> What is needed
Please repeat only the stretch of records running from the first line through the line that contains "word('LIFT', [-1.48, -1.33, -1.25, -1.07], -1.48, 2.523, 'silver".

### Stored rows

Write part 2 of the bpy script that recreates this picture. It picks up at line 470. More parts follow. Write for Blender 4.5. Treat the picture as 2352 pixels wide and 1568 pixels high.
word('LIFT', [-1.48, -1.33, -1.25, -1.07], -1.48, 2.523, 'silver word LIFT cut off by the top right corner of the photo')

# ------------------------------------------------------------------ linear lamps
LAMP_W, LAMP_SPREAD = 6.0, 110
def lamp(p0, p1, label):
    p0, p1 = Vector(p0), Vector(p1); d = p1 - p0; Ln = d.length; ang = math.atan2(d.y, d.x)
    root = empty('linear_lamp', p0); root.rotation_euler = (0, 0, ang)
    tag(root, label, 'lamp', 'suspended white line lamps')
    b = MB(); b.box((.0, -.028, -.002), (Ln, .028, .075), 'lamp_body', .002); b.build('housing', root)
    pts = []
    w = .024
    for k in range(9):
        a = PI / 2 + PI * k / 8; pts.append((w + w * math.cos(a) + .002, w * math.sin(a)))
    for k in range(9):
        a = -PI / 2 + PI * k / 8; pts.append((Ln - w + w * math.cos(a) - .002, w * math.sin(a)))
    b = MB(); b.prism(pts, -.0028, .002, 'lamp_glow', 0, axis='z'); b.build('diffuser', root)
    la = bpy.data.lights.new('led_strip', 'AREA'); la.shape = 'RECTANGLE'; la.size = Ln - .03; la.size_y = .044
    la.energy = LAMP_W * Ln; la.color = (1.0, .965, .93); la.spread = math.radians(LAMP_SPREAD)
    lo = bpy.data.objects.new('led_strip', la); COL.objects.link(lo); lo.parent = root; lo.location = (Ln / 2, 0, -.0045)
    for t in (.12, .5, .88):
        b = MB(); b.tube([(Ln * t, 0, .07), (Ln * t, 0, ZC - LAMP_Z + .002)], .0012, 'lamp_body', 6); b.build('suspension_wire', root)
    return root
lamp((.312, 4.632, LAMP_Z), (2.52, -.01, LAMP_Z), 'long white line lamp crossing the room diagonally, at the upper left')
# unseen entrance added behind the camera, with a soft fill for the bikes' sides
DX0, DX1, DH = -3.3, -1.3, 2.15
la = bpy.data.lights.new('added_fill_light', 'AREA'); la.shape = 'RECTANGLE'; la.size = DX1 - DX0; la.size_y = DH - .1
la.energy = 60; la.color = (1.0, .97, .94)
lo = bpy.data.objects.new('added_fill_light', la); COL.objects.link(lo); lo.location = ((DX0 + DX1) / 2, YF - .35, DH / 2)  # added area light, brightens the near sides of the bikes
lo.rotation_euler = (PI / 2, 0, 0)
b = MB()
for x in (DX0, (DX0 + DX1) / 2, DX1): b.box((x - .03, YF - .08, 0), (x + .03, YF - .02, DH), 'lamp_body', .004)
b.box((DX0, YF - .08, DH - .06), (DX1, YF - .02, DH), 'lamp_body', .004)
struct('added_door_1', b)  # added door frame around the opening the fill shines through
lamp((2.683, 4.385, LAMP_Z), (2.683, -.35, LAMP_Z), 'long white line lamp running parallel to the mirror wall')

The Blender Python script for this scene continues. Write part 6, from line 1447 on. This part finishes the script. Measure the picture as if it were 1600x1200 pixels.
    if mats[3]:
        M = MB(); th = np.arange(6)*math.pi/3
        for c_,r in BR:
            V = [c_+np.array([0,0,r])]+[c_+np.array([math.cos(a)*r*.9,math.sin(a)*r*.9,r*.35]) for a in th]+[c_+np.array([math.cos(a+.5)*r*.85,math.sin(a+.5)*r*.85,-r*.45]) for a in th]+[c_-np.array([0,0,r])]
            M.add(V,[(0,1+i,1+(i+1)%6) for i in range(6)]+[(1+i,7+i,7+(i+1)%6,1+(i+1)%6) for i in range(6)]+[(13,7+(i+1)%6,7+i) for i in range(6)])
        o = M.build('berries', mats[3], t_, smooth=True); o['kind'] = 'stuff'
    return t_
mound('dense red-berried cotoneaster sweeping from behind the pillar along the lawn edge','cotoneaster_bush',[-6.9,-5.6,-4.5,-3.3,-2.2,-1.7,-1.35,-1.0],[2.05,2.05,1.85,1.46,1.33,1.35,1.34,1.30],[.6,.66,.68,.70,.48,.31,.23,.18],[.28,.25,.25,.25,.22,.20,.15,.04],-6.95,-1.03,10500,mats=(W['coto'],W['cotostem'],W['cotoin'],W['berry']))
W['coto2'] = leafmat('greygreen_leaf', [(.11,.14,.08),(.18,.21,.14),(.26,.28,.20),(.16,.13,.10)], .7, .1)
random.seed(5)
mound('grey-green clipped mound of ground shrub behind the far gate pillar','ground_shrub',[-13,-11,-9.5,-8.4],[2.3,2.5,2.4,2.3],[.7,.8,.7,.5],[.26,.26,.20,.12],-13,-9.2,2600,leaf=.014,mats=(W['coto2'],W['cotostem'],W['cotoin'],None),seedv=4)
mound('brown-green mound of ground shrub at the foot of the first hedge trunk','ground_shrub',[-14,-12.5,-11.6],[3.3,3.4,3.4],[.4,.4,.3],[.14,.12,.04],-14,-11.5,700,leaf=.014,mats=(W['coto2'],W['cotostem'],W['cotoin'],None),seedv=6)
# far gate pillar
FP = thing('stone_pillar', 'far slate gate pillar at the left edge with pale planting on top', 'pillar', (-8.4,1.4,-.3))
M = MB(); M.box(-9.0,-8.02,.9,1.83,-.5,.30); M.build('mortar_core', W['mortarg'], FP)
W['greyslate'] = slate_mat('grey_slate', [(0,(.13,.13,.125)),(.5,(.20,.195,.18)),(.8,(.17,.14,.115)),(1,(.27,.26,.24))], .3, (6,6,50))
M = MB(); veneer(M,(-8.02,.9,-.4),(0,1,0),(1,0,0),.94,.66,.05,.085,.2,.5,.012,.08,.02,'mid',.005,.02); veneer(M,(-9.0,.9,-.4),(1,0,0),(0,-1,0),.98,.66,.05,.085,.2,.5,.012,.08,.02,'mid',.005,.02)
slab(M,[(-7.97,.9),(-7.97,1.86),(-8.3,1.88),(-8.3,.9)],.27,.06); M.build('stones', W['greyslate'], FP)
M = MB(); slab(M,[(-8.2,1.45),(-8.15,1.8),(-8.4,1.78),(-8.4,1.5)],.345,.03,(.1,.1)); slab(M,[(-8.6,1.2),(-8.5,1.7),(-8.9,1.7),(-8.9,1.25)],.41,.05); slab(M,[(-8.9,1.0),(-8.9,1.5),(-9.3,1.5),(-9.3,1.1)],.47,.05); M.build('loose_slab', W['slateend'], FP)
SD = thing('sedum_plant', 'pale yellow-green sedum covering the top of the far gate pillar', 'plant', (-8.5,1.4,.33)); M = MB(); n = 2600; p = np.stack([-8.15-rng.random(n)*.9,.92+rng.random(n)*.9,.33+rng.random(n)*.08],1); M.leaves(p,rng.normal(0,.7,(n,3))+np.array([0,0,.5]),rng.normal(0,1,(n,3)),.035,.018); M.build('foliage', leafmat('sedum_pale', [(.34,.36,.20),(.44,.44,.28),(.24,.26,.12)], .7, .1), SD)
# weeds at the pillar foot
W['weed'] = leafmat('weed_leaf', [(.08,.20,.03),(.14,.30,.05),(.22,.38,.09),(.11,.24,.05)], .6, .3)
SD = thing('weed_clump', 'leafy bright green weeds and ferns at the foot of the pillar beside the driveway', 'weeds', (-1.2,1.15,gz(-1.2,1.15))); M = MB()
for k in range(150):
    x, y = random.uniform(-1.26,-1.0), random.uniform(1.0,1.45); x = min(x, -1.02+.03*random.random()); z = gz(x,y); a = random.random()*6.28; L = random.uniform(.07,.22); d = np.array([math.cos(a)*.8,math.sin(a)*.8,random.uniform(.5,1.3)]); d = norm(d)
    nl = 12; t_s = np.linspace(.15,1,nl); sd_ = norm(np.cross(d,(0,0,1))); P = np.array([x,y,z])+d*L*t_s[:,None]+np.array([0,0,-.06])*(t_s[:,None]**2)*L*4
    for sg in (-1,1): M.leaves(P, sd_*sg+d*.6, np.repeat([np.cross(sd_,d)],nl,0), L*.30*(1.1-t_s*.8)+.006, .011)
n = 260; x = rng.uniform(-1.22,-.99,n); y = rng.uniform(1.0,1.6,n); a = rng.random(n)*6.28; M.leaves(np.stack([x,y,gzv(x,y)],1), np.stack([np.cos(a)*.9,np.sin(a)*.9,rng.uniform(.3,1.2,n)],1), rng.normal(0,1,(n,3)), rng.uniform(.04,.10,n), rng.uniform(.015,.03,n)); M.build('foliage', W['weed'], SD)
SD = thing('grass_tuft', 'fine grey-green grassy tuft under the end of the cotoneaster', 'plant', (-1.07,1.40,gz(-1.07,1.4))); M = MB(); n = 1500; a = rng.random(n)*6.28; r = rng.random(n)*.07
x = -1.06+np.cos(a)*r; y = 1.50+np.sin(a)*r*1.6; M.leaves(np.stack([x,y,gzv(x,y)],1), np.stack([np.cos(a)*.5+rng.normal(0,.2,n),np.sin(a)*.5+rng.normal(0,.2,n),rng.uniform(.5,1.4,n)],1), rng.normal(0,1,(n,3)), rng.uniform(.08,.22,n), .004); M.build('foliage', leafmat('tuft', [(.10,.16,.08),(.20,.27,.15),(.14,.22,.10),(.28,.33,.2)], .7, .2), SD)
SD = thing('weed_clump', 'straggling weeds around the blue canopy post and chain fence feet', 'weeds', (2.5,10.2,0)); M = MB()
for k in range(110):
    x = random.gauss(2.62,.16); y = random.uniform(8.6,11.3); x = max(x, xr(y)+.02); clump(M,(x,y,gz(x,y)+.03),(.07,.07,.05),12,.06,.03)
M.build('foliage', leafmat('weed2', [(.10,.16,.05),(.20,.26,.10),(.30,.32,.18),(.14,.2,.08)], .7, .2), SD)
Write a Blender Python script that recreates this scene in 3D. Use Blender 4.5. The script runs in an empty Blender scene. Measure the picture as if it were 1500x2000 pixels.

######

> Task solution
Write part 2 of the bpy script that recreates this picture. It picks up at line 470. More parts follow. Write for Blender 4.5. Treat the picture as 2352 pixels wide and 1568 pixels high.
word('LIFT', [-1.48, -1.33, -1.25, -1.07], -1.48, 2.523, 'silver word LIFT cut off by the top right corner of the photo')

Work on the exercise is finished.